The new Reef Life Explorer makes the underwater world visible, bringing to life data from more than 26,000 surveys across 4,000 sites in 54 countries and territories, representing almost 5,000 species and over 19 million individual animals.

On the surface, Reef Life Explorer provides an impressive overview of the trends in marine life, but diving deeper reveals the mounting pressure our reefs face from coastal development, seafood consumption, recreation and human-induced climate change.

The impacts of various pressures have all too often been out of sight, below the surface. So by diving in and taking action, citizen scientist scuba divers have done the surveys and collected the data that enables researchers to see and understand the shifting condition of our reefs – reefs that support the livelihoods of hundreds of millions of people around the world.

“Since the project began, we’ve always seen the data we collect underwater as public property, with value far beyond the scientific community.

“We wanted to display the data in a way that would allow anyone with an internet connection and an interest in our oceans to see what’s going on below the surface – and to explore the impacts and trends affecting the health of our reefs, through time,” Associate Professor Stuart-Smith said.

By highlighting the pressures our reefs face, and starting to track and monitor these changes, the platform enables more informed, collective decisions that will help manage and protect these vital ecosystems for future generations.

Founder and Director of GLIDER Lekki Maze said Reef Life Explorer provides an immersive experience in the underwater world, giving unparalleled visibility on the threats facing our reefs by visualising and reflecting the collective effort of thousands.

“It’s a potent reminder that each of us, whether it is as a citizen scientist or a more conscious consumer, can have an impact and help drive change,” Ms Maze said.

Associate Professor Stuart-Smith said Reef Life Explorer was an exceptional platform and had exceeded his team’s expectations.

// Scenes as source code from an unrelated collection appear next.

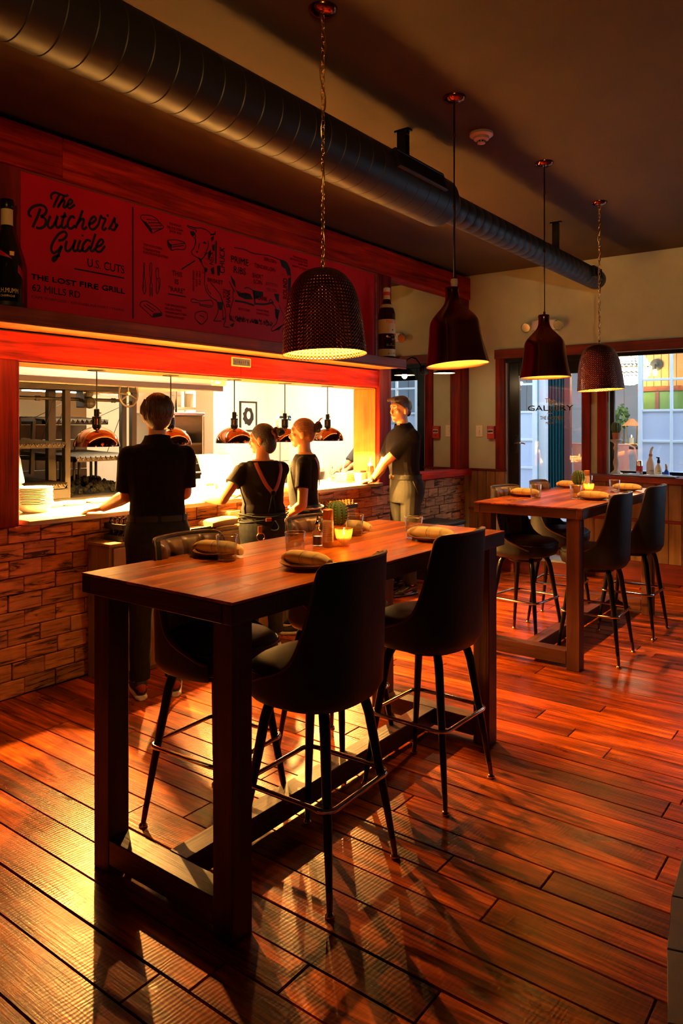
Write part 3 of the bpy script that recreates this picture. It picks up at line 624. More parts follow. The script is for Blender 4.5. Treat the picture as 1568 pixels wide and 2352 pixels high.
# ================================================================== STOOLS
def make_stool():
    t = thing('bar_stool', 'x', 'bar stool', (0,0,0), 0, 'leather bar stools')
    def se(a, hx, hy, p=.72): ca, sa = cos(a), sin(a); return math.copysign(abs(ca)**p, ca)*hx, math.copysign(abs(sa)**p, sa)*hy
    rows = []
    for sc, z in ((.02,.640),(.80,.642),(.95,.656),(1.0,.685),(1.0,.722),(.965,.748),(.87,.764),(.6,.775),(.3,.779),(.02,.780)):
        rows.append([(*[q*sc for q in se(2*pi*k/36, .212, .215)], z) for k in range(36)])
    for r in rows: r[:] = [(p[0], p[1]+.015, p[2]) for p in r]
    MB().grid(rows, True).build('seat', M['leather_black'], t, 180)
    MB().tube([(*[q*1.005 for q in se(2*pi*k/48, .212, .215)], .735) for k in range(48)], .005, 6, True).build('seat_piping', M['leather_black'], t, 180)
    kids(t)[-1].location = (0, .015, 0)
    # wrap-round back shell
    def ztop(ph):
        a = abs(ph)
        for (a0, z0), (a1, z1) in zip(((0,1.145),(38,1.143),(52,1.138),(58,1.115),(63,1.02),(70,.90),(79,.805),(92,.748),(112,.712),(125,.70)), ((38,1.143),(52,1.138),(58,1.115),(63,1.02),(70,.90),(79,.805),(92,.748),(112,.712),(125,.70),(181,.70))):
            if a <= a1: f = (a-a0)/(a1-a0); return z0+(z1-z0)*f
        return .7
    def pos(ph, z, inset=0):
        h = max(0, (z-.66)/.48); hx = .236-inset-.012*h; hy = .226-inset
        k = 1 if z > .68 else 1-.10*((.68-z)/.045)**2
        x, y = se(R(ph)-pi/2, hx, hy, .74); return Vector((x*k, y*k-.020*h+.01, z))
    PH = [-122+i*244/64 for i in range(65)]; NR = 14
    outer = [[pos(p, .637+(ztop(p)-.637)*j/NR) for p in PH] for j in range(NR+1)]
    inner = [[pos(p, .637+(ztop(p)-.637)*j/NR, .026) for p in PH] for j in range(NR+1)]
    m = MB().grid(outer); no = len(PH)*(NR+1); m.grid(inner, flip=True); nc = len(PH)
    for j in range(NR):
        m.f += [(j*nc, (j+1)*nc, no+(j+1)*nc, no+j*nc), (j*nc+nc-1, no+j*nc+nc-1, no+(j+1)*nc+nc-1, (j+1)*nc+nc-1)]
    for i in range(nc-1):
        m.f += [(i, no+i, no+i+1, i+1), (NR*nc+i, NR*nc+i+1, no+NR*nc+i+1, no+NR*nc+i)]
    m.build('backrest', M['leather_black'], t, 60)
    MB().tube([pos(p, ztop(p)+.001, .003) for p in PH], .0065, 6).build('piping', M['leather_brown'], t, 180)
    # tufted pad on the inside
    btn = [(-.085,1.045),(.085,1.045),(-.17,.955),(0,.955),(.17,.955),(-.085,.865),(.085,.865)]
    seg = [(btn[a], btn[b]) for a, b in ((0,2),(0,3),(1,3),(1,4),(2,5),(3,5),(3,6),(4,6))]
    seg += [(btn[0], (-.10,1.14)), (btn[1], (.10,1.14)), (btn[2], (-.185,1.10)), (btn[4], (.185,1.10)), (btn[5], (-.085,.79)), (btn[6], (.085,.79)), (btn[3], (0,1.14)), (btn[3], (0,.79))]
    def dseg(p, a, b):
        ax, ay = a; bx_, by = b; vx, vy = bx_-ax, by-ay; l = max(0, min(1, ((p[0]-ax)*vx+(p[1]-ay)*vy)/(vx*vx+vy*vy)))
        return sqrt((p[0]-ax-vx*l)**2+(p[1]-ay-vy*l)**2)
    rows = []; NU, NV = 64, 40
    for j in range(NV+1):
        row = []
        for i in range(NU+1):
            ph = -58+116*i/NU; z = .775+(min(1.138, ztop(ph)-.002)-.775)*j/NV
            b = pos(ph, z, .026); s = b.x; ed = min(1, min(i, NU-i)/7, (NV-j)/5); ed = sqrt(max(0, ed))
            db = min(sqrt((s-q[0])**2+(z-q[1])**2) for q in btn); ds = min(dseg((s, z), *q) for q in seg)
            d = .034*ed*(1-.75*exp(-(db/.024)**2))*(1-.42*exp(-(ds/.011)**2))
            nrm = Vector((-b.x*.9, .23, 0)).normalized(); row.append(b+nrm*(d-.002))
        rows.append(row)
    pad = MB().grid(rows).build('back_pad', M['leather_brown'], t, 180)
    for q in btn:
        ph = math.degrees(math.asin(max(-1, min(1, (abs(q[0])/.214)**(1/.74)))))*(1 if q[0] > 0 else -1); b = pos(ph, q[1], .026)
        MB().ball(b+Vector((-b.x*.03, .010, 0)), (.009,.007,.009), 8, 5).build('button', M['leather_brown'], pad, 180)
    MB().lathe([(.001,.60),(.12,.60),(.13,.615),(.13,.638),(.001,.638)], 20).build('swivel_plate', M['black_metal'], t, 40)
    for sx in (-1, 1):
        for sy in (-1, 1):
            P = [(.085,.636),(.112,.620),(.126,.590),(.136,.545),(.15,.44),(.1775,.24),(.198,.075)]
            lg_ = MB().tube([(sx*a, sy*a, z) for a, z in P], [.016,.019,.0195,.019,.018,.015,.0115], 10).build('leg', M['black_metal'], t, 180)
            MB().tube([(sx*.198, sy*.198, .078), (sx*.205, sy*.205, .018)], [.0118,.0100], 10).build('ferrule', M['ferrule_dark'], lg_, 60)
            MB().lathe([(.001,.019),(.008,.018),(.016,.010),(.0175,.004),(.016,0),(.001,0)], 12, (sx*.206, sy*.206, 0)).build('glide', M['brass'], lg_, 50)
    h, c, P = .192, .045, []
    for k, (sx, sy) in enumerate(((1,1),(-1,1),(-1,-1),(1,-1))):
        for j in range(6):
            a = k*pi/2+j*pi/10; P.append((sx*(h-c)+c*cos(a), sy*(h-c)+c*sin(a), .325))
    MB().tube(P, .0092, 8, True).build('foot_ring', M['chrome'], t, 180)
    return t
stool = make_stool()
SP = [((2.10,1.69), .03, 'black leather bar stool at the near table, nearest to the camera'),
      ((2.90,1.69), -.02, 'black leather bar stool at the near side of the near table, farther from camera'),
      ((2.10,2.215), pi+.05, 'bar stool with tufted back behind the near table, by the young man'),
      ((2.885,2.20), pi-.04, 'bar stool with tufted back behind the near table, below the women'),
      ((5.21,1.69), .05, 'dark bar stool in front of the far table, left one of two'),
      ((6.03,1.665), .0, 'dark bar stool in front of the far table, nearest the right edge'),
      ((5.27,2.24), pi-.1, 'tufted brown bar stool at the left end behind the far table'),
      ((5.97,2.23), pi+.1, 'bar stool behind the far table in front of the glass door')]
for i, (p, rz, lab) in enumerate(SP):
    o = stool if i == 0 else copy_tree(stool)
    o.location = (*p, 0); o.rotation_euler = (0,0,rz); o['label'] = lab

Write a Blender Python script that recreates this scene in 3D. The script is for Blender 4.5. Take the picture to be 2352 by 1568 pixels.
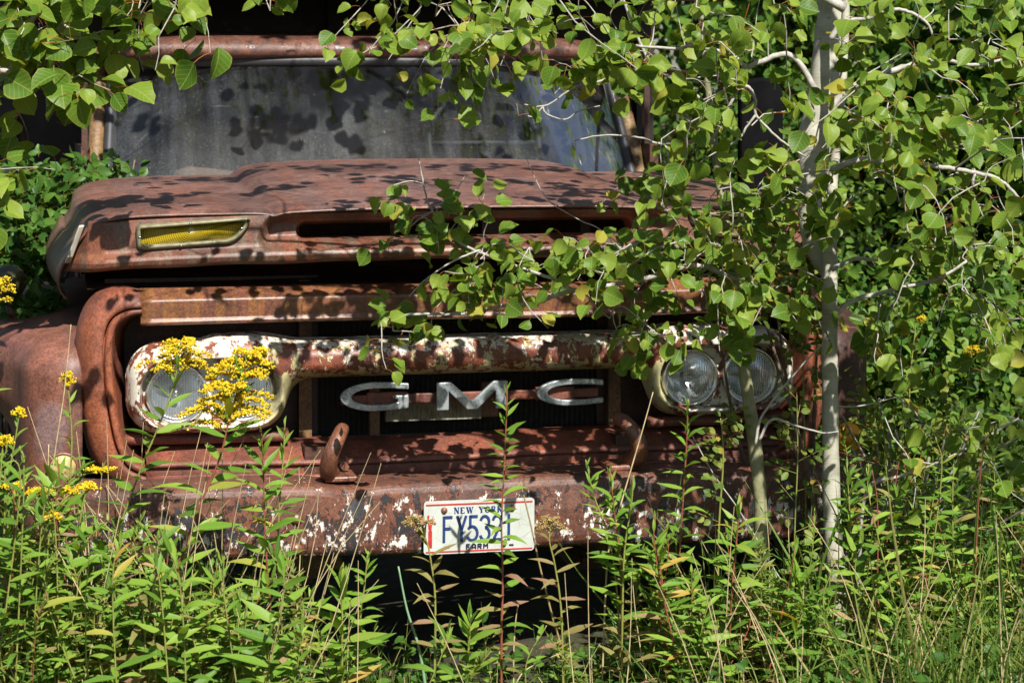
import bpy, bmesh, math, random
import numpy as np
from mathutils import Vector, Matrix
R = math.radians
rng = np.random.default_rng(7)
scene = bpy.context.scene
for o in list(bpy.data.objects):
    bpy.data.objects.remove(o)

# ------------------------------------------------------------------ camera, sky, sun, exposure
FPX, DIST, ZC, YH = 5000.0, 6.0, 1.56, 200.0        # focal length in picture units (2352 wide), distance, eye height, horizon row
cam_data = bpy.data.cameras.new('camera')
cam = bpy.data.objects.new('camera', cam_data)
scene.collection.objects.link(cam)
cam.location = (0, -DIST, ZC)
cam.rotation_euler = (R(90), 0, 0)
cam_data.sensor_width = 36.0
cam_data.lens = 36.0 * FPX / 2352.0
cam_data.shift_y = -(784.0 - YH) / 2352.0
cam_data.clip_start = 0.05
cam_data.clip_end = 400.0
cam_data.dof.use_dof = True
cam_data.dof.focus_distance = 5.75
cam_data.dof.aperture_fstop = 7.1
scene.camera = cam

SUN_EL, SUN_AZ = R(47), R(20)                       # azimuth measured from straight behind the camera towards its right
sun_dir = Vector((math.sin(SUN_AZ) * math.cos(SUN_EL), -math.cos(SUN_AZ) * math.cos(SUN_EL), math.sin(SUN_EL)))
world = bpy.data.worlds.new('World')
scene.world = world
world.use_nodes = True
wn = world.node_tree
wn.nodes.clear()
sky = wn.nodes.new('ShaderNodeTexSky')
sky.sky_type = 'NISHITA'
sky.sun_disc = False
sky.sun_elevation = SUN_EL
sky.sun_rotation = math.atan2(sun_dir.x, sun_dir.y)
bg = wn.nodes.new('ShaderNodeBackground')
bg.inputs['Strength'].default_value = 0.05
wo = wn.nodes.new('ShaderNodeOutputWorld')
wn.links.new(sky.outputs[0], bg.inputs[0])
wn.links.new(bg.outputs[0], wo.inputs[0])
sl = bpy.data.lights.new('sun', 'SUN')
sl.energy = 5.0
sl.angle = R(0.53)
sl.color = (1.0, 0.955, 0.88)
so = bpy.data.objects.new('sun', sl)
scene.collection.objects.link(so)
so.rotation_euler = (-sun_dir).to_track_quat('-Z', 'Y').to_euler()
so.location = (3, -8, 9)
vs = scene.view_settings
vs.view_transform = 'Standard'
vs.look = 'None'
vs.exposure = 0.80
vs.gamma = 1.0
vs.use_curve_mapping = False
cy = scene.cycles
cy.use_denoising = True
cy.max_bounces = 7
cy.diffuse_bounces = 3
cy.glossy_bounces = 3
cy.transmission_bounces = 6
cy.transparent_max_bounces = 10
cy.caustics_reflective = False
cy.caustics_refractive = False
cy.sample_clamp_indirect = 6.0

# ------------------------------------------------------------------ truck frame of reference
A = R(13.0)
CA, SA = math.cos(A), math.sin(A)
OX = (1075 - 1176) * DIST / FPX
def W(px, py, Y):
    """point of the place that lies at depth Y behind picture point (px, py)"""
    t = Y + DIST
    return np.array([(px - 1176) * t / FPX, Y, ZC - (py - YH) * t / FPX])
def L2W(x, y, z):
    return np.array([CA * x - SA * y + OX, SA * x + CA * y, z])

# ------------------------------------------------------------------ small helpers
C = scene.collection
def link(o, parent=None):
    C.objects.link(o)
    if parent is not None:
        o.parent = parent
    return o
def tag(o, label=None, cat=None, group=None, kind=None):
    if label: o['label'] = label
    if cat: o['category'] = cat
    if group: o['group'] = group
    if kind: o['kind'] = kind
    return o
def empty(name, loc=(0, 0, 0), rz=0.0):
    o = bpy.data.objects.new(name, None)
    o.location = loc
    o.rotation_euler = (0, 0, rz)
    o.empty_display_size = 0.05
    C.objects.link(o)
    return o
def sstep(a, b, x):
    t = np.clip((x - a) / (b - a), 0, 1)
    return t * t * (3 - 2 * t)
def catmull(pts, n=6):
    P = np.array(pts, float)
    if len(P) < 3:
        return np.array([P[0] + (P[-1] - P[0]) * k / n for k in range(n + 1)])
    Q = np.vstack([2 * P[0] - P[1], P, 2 * P[-1] - P[-2]])
    out = []
    for i in range(1, len(Q) - 2):
        p0, p1, p2, p3 = Q[i - 1], Q[i], Q[i + 1], Q[i + 2]
        for k in range(n):
            t = k / n
            out.append(0.5 * ((2 * p1) + (-p0 + p2) * t + (2 * p0 - 5 * p1 + 4 * p2 - p3) * t * t + (-p0 + 3 * p1 - 3 * p2 + p3) * t ** 3))
    out.append(P[-1])
    return np.array(out)

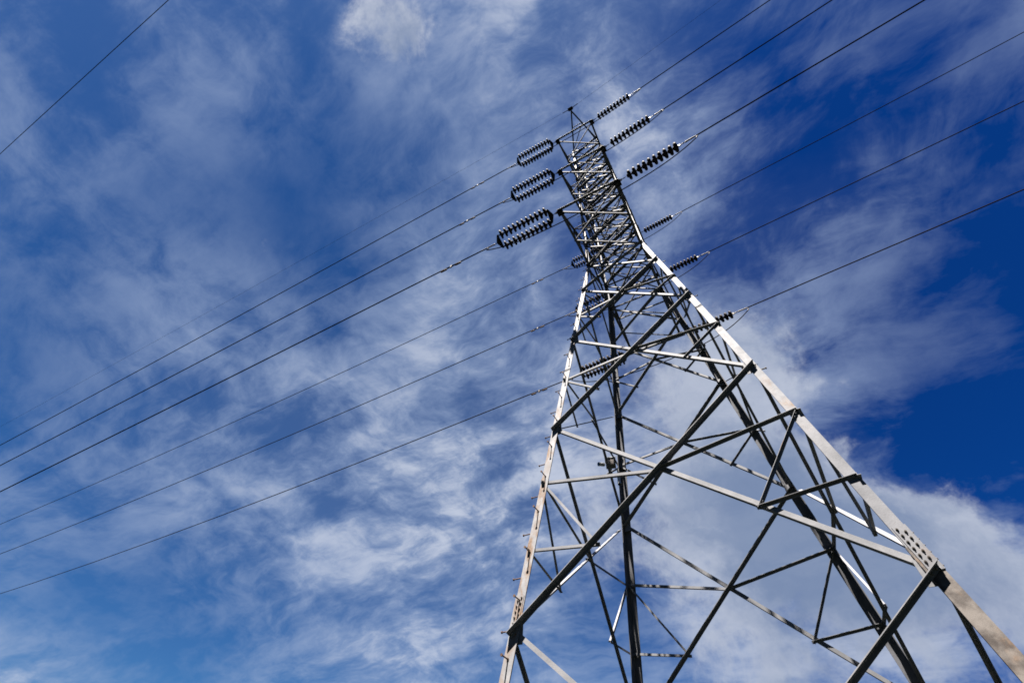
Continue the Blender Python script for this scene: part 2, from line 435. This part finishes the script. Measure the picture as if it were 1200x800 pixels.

“Reef Life Explorer is a live, constantly-evolving resource that will continue to grow as the global monitoring effort expands – with more citizen scientist divers and collaborators contributing more data from more reefs around the world,” he said.

“We’re really excited to be sharing this with the world.”

The Reef Life Explorer, and the broader Reef Life Survey activities that underpin it, have been supported by the Ian Potter Foundation, the Department of Environment, Land, Water and Planning (Vic), State Natural Resource Management Program (WA), the Minderoo Foundation, the Integrated Marine Observing System and the Institute for Marine and Antarctic Studies.